Solo double bass releases are not any more a unique phenomenon but for many listeners it is still a matter of an acquired taste. Unfortunately, such listeners may skip his very fine fine release, bringing together two masters of the bull fiddle. Portugese, Rotterdam-based double bass player Gonçalo Almeida, member of Lama and Albatre trio and Spinifex quintet, and Amsterdam-based, double bass player Raoul van der Weide, known for his collaborations with pianist Burton Greene, drummer Günter Sommer and Ab Baars, who plays on this recording also on cello and objects..
Almeida and van der Weide recorded eight dialogues in a studio in Rotterdam. It is not only a meeting between two resourceful free-improvisers, but also a meeting between generations and approaches. Van Der Weide belongs to the first European generation of free-improvisers, a key figure in the Amsterdam scene and a visual artist. Like many Dutch musicians from his generation, his performances can be quite theatrical, especially when he plays on different objects or attaches these objects to the bass or alternates with the cello. Almeida is also an experienced free improviser, also as a solo double bass improviser (his first release on his label Cylinder Recordings was a solo double bass album, «Monologues Under Sea Level», 2015), but he feels at home playing more structured modern jazz music.

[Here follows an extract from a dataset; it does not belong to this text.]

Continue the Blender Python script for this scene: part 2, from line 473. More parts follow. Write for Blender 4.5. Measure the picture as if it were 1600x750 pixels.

The eight short improvised pieces, all titled «Picture», stress the contrasts between these bass masters but also the conversational, immediate interplay between the two. Both employ an impressive arsenal of extended bowing techniques and both focus on timbral exploration of the basses sonic spectrum. Some of these pieces are brilliant like «Picture 3» with its imaginative usage of the bows, as playful percussive instruments and later used to sketch a subtle chamber piece; «Picture 5» with van der Weide playing on funny sounding objects, colliding with the warm, earthy sounding bass of Almeida; or the last «Picture 8» that begins with the most inventive and eccentric interplay of these restless improvisers but blossoms with a touching, gentle duo playing.